▸ **SUPPLIED MATERIAL**
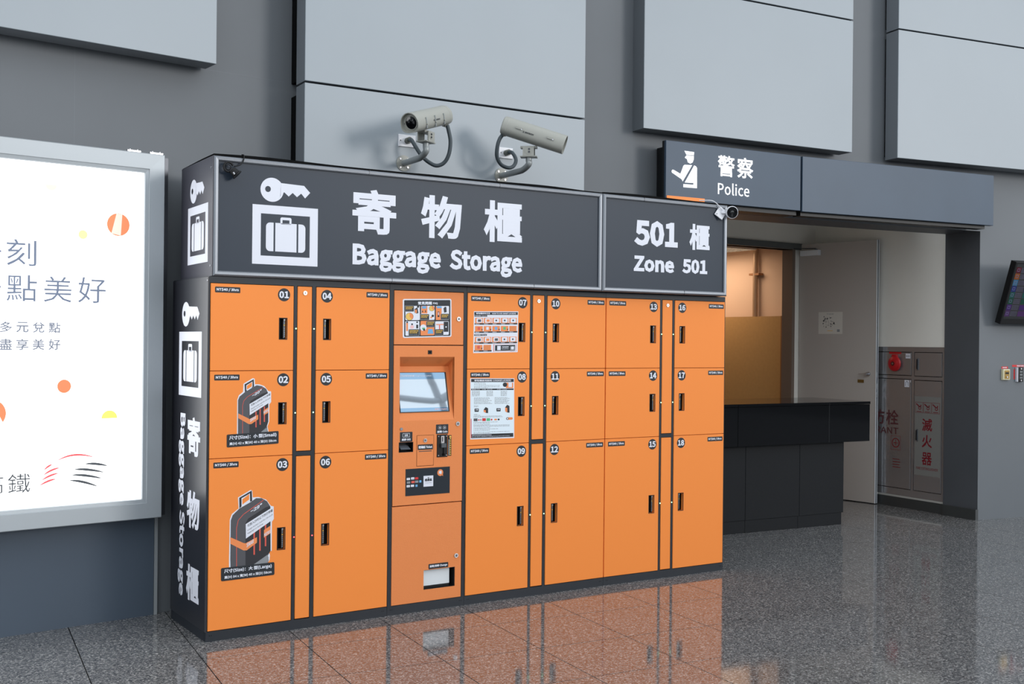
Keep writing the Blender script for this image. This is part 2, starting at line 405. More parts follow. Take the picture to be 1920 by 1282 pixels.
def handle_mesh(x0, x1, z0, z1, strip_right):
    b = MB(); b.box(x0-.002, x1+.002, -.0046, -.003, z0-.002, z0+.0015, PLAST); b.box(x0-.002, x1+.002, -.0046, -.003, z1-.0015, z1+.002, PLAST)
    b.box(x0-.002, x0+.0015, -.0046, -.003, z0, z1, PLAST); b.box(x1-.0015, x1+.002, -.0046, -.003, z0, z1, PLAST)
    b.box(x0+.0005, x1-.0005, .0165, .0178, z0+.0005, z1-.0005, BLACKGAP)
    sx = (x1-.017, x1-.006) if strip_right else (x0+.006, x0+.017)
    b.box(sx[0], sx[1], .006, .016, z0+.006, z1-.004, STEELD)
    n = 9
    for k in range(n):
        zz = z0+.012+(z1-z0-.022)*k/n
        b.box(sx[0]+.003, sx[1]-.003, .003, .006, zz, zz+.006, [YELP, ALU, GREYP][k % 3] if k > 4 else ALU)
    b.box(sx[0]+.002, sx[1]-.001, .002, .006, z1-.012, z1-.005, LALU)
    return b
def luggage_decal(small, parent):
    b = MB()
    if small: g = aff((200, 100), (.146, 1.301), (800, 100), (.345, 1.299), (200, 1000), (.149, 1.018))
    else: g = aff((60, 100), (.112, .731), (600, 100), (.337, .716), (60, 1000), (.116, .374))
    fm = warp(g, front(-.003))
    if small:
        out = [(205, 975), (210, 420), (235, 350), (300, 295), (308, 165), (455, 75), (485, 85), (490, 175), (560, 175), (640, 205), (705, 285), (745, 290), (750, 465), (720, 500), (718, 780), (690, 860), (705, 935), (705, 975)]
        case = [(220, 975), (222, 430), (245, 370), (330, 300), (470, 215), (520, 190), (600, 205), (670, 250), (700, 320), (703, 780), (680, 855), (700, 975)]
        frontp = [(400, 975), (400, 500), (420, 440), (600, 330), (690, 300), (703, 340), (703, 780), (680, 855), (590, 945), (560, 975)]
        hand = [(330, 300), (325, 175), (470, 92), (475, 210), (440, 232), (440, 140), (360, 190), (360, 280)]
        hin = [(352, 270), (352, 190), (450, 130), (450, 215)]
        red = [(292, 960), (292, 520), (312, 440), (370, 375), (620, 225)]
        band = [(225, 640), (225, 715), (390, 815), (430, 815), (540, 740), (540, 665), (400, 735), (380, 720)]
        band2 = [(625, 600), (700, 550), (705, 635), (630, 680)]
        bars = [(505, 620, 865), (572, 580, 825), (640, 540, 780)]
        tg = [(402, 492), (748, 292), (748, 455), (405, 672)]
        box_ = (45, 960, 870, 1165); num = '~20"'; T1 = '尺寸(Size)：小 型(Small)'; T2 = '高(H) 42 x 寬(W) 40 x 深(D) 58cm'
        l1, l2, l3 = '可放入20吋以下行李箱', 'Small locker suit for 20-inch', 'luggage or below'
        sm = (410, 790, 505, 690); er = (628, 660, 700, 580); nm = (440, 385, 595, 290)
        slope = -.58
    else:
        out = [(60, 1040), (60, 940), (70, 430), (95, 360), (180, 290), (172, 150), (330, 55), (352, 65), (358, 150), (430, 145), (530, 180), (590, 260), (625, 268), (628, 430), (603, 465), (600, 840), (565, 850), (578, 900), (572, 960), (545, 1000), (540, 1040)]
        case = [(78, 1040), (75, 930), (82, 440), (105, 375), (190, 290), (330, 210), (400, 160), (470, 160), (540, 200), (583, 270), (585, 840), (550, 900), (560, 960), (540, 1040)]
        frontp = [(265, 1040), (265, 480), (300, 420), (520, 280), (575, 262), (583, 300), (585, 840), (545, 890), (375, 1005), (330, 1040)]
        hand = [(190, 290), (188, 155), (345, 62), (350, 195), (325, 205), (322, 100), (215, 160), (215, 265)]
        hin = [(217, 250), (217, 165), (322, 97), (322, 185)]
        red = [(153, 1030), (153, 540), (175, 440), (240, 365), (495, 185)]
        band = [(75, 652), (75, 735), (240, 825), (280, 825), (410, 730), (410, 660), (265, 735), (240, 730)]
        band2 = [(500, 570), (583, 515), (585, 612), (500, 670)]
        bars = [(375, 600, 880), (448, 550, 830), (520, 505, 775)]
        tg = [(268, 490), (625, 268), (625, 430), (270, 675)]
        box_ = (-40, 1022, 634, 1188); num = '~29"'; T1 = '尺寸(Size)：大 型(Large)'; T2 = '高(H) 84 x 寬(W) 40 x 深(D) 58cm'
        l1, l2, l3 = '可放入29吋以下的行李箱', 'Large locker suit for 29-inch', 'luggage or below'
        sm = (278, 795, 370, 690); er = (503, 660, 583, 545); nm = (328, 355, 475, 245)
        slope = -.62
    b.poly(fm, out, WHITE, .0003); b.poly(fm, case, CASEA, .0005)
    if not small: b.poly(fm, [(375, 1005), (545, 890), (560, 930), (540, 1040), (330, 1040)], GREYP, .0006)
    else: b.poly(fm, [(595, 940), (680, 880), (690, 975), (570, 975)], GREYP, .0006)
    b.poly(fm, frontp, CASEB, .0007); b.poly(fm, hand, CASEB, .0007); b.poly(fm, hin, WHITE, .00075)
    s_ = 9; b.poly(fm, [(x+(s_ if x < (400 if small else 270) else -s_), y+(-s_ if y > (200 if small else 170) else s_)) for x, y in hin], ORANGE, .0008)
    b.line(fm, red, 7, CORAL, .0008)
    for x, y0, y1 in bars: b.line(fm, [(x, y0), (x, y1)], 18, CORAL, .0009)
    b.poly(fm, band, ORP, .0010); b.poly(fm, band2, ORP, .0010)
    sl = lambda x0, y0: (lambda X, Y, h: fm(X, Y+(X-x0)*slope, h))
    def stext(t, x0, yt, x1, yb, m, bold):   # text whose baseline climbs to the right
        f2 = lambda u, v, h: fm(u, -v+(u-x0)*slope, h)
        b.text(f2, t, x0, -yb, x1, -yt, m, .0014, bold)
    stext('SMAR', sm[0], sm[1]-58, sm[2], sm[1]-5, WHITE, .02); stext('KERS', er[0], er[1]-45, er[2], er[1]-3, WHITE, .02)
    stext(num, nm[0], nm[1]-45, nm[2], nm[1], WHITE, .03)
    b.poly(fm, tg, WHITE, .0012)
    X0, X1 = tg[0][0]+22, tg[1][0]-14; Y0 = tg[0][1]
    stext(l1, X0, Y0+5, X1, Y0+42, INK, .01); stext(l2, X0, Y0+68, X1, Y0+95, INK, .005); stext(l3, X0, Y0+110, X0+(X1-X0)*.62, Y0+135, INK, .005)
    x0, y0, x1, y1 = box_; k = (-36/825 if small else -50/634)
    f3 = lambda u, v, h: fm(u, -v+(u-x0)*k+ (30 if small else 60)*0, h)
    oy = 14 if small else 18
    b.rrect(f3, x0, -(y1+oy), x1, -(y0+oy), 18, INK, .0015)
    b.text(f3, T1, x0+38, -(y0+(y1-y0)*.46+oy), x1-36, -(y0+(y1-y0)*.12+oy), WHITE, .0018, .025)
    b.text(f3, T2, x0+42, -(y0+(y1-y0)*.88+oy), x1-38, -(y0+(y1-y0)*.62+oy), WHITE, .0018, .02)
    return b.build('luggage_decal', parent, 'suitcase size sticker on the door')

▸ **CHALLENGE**
Transcribe the whole listing exactly. Pictures are excluded.

▸ **FINAL RESULT**
Keep writing the Blender script for this image. This is part 2, starting at line 405. More parts follow. Take the picture to be 1920 by 1282 pixels.
def handle_mesh(x0, x1, z0, z1, strip_right):
    b = MB(); b.box(x0-.002, x1+.002, -.0046, -.003, z0-.002, z0+.0015, PLAST); b.box(x0-.002, x1+.002, -.0046, -.003, z1-.0015, z1+.002, PLAST)
    b.box(x0-.002, x0+.0015, -.0046, -.003, z0, z1, PLAST); b.box(x1-.0015, x1+.002, -.0046, -.003, z0, z1, PLAST)
    b.box(x0+.0005, x1-.0005, .0165, .0178, z0+.0005, z1-.0005, BLACKGAP)
    sx = (x1-.017, x1-.006) if strip_right else (x0+.006, x0+.017)
    b.box(sx[0], sx[1], .006, .016, z0+.006, z1-.004, STEELD)
    n = 9
    for k in range(n):
        zz = z0+.012+(z1-z0-.022)*k/n
        b.box(sx[0]+.003, sx[1]-.003, .003, .006, zz, zz+.006, [YELP, ALU, GREYP][k % 3] if k > 4 else ALU)
    b.box(sx[0]+.002, sx[1]-.001, .002, .006, z1-.012, z1-.005, LALU)
    return b
def luggage_decal(small, parent):
    b = MB()
    if small: g = aff((200, 100), (.146, 1.301), (800, 100), (.345, 1.299), (200, 1000), (.149, 1.018))
    else: g = aff((60, 100), (.112, .731), (600, 100), (.337, .716), (60, 1000), (.116, .374))
    fm = warp(g, front(-.003))
    if small:
        out = [(205, 975), (210, 420), (235, 350), (300, 295), (308, 165), (455, 75), (485, 85), (490, 175), (560, 175), (640, 205), (705, 285), (745, 290), (750, 465), (720, 500), (718, 780), (690, 860), (705, 935), (705, 975)]
        case = [(220, 975), (222, 430), (245, 370), (330, 300), (470, 215), (520, 190), (600, 205), (670, 250), (700, 320), (703, 780), (680, 855), (700, 975)]
        frontp = [(400, 975), (400, 500), (420, 440), (600, 330), (690, 300), (703, 340), (703, 780), (680, 855), (590, 945), (560, 975)]
        hand = [(330, 300), (325, 175), (470, 92), (475, 210), (440, 232), (440, 140), (360, 190), (360, 280)]
        hin = [(352, 270), (352, 190), (450, 130), (450, 215)]
        red = [(292, 960), (292, 520), (312, 440), (370, 375), (620, 225)]
        band = [(225, 640), (225, 715), (390, 815), (430, 815), (540, 740), (540, 665), (400, 735), (380, 720)]
        band2 = [(625, 600), (700, 550), (705, 635), (630, 680)]
        bars = [(505, 620, 865), (572, 580, 825), (640, 540, 780)]
        tg = [(402, 492), (748, 292), (748, 455), (405, 672)]
        box_ = (45, 960, 870, 1165); num = '~20"'; T1 = '尺寸(Size)：小 型(Small)'; T2 = '高(H) 42 x 寬(W) 40 x 深(D) 58cm'
        l1, l2, l3 = '可放入20吋以下行李箱', 'Small locker suit for 20-inch', 'luggage or below'
        sm = (410, 790, 505, 690); er = (628, 660, 700, 580); nm = (440, 385, 595, 290)
        slope = -.58
    else:
        out = [(60, 1040), (60, 940), (70, 430), (95, 360), (180, 290), (172, 150), (330, 55), (352, 65), (358, 150), (430, 145), (530, 180), (590, 260), (625, 268), (628, 430), (603, 465), (600, 840), (565, 850), (578, 900), (572, 960), (545, 1000), (540, 1040)]
        case = [(78, 1040), (75, 930), (82, 440), (105, 375), (190, 290), (330, 210), (400, 160), (470, 160), (540, 200), (583, 270), (585, 840), (550, 900), (560, 960), (540, 1040)]
        frontp = [(265, 1040), (265, 480), (300, 420), (520, 280), (575, 262), (583, 300), (585, 840), (545, 890), (375, 1005), (330, 1040)]
        hand = [(190, 290), (188, 155), (345, 62), (350, 195), (325, 205), (322, 100), (215, 160), (215, 265)]
        hin = [(217, 250), (217, 165), (322, 97), (322, 185)]
        red = [(153, 1030), (153, 540), (175, 440), (240, 365), (495, 185)]
        band = [(75, 652), (75, 735), (240, 825), (280, 825), (410, 730), (410, 660), (265, 735), (240, 730)]
        band2 = [(500, 570), (583, 515), (585, 612), (500, 670)]
        bars = [(375, 600, 880), (448, 550, 830), (520, 505, 775)]
        tg = [(268, 490), (625, 268), (625, 430), (270, 675)]
        box_ = (-40, 1022, 634, 1188); num = '~29"'; T1 = '尺寸(Size)：大 型(Large)'; T2 = '高(H) 84 x 寬(W) 40 x 深(D) 58cm'
        l1, l2, l3 = '可放入29吋以下的行李箱', 'Large locker suit for 29-inch', 'luggage or below'
        sm = (278, 795, 370, 690); er = (503, 660, 583, 545); nm = (328, 355, 475, 245)
        slope = -.62
    b.poly(fm, out, WHITE, .0003); b.poly(fm, case, CASEA, .0005)
    if not small: b.poly(fm, [(375, 1005), (545, 890), (560, 930), (540, 1040), (330, 1040)], GREYP, .0006)
    else: b.poly(fm, [(595, 940), (680, 880), (690, 975), (570, 975)], GREYP, .0006)
    b.poly(fm, frontp, CASEB, .0007); b.poly(fm, hand, CASEB, .0007); b.poly(fm, hin, WHITE, .00075)
    s_ = 9; b.poly(fm, [(x+(s_ if x < (400 if small else 270) else -s_), y+(-s_ if y > (200 if small else 170) else s_)) for x, y in hin], ORANGE, .0008)
    b.line(fm, red, 7, CORAL, .0008)
    for x, y0, y1 in bars: b.line(fm, [(x, y0), (x, y1)], 18, CORAL, .0009)
    b.poly(fm, band, ORP, .0010); b.poly(fm, band2, ORP, .0010)
    sl = lambda x0, y0: (lambda X, Y, h: fm(X, Y+(X-x0)*slope, h))
    def stext(t, x0, yt, x1, yb, m, bold):   # text whose baseline climbs to the right
        f2 = lambda u, v, h: fm(u, -v+(u-x0)*slope, h)
        b.text(f2, t, x0, -yb, x1, -yt, m, .0014, bold)
    stext('SMAR', sm[0], sm[1]-58, sm[2], sm[1]-5, WHITE, .02); stext('KERS', er[0], er[1]-45, er[2], er[1]-3, WHITE, .02)
    stext(num, nm[0], nm[1]-45, nm[2], nm[1], WHITE, .03)
    b.poly(fm, tg, WHITE, .0012)
    X0, X1 = tg[0][0]+22, tg[1][0]-14; Y0 = tg[0][1]
    stext(l1, X0, Y0+5, X1, Y0+42, INK, .01); stext(l2, X0, Y0+68, X1, Y0+95, INK, .005); stext(l3, X0, Y0+110, X0+(X1-X0)*.62, Y0+135, INK, .005)
    x0, y0, x1, y1 = box_; k = (-36/825 if small else -50/634)
    f3 = lambda u, v, h: fm(u, -v+(u-x0)*k+ (30 if small else 60)*0, h)
    oy = 14 if small else 18
    b.rrect(f3, x0, -(y1+oy), x1, -(y0+oy), 18, INK, .0015)
    b.text(f3, T1, x0+38, -(y0+(y1-y0)*.46+oy), x1-36, -(y0+(y1-y0)*.12+oy), WHITE, .0018, .025)
    b.text(f3, T2, x0+42, -(y0+(y1-y0)*.88+oy), x1-38, -(y0+(y1-y0)*.62+oy), WHITE, .0018, .02)
    return b.build('luggage_decal', parent, 'suitcase size sticker on the door')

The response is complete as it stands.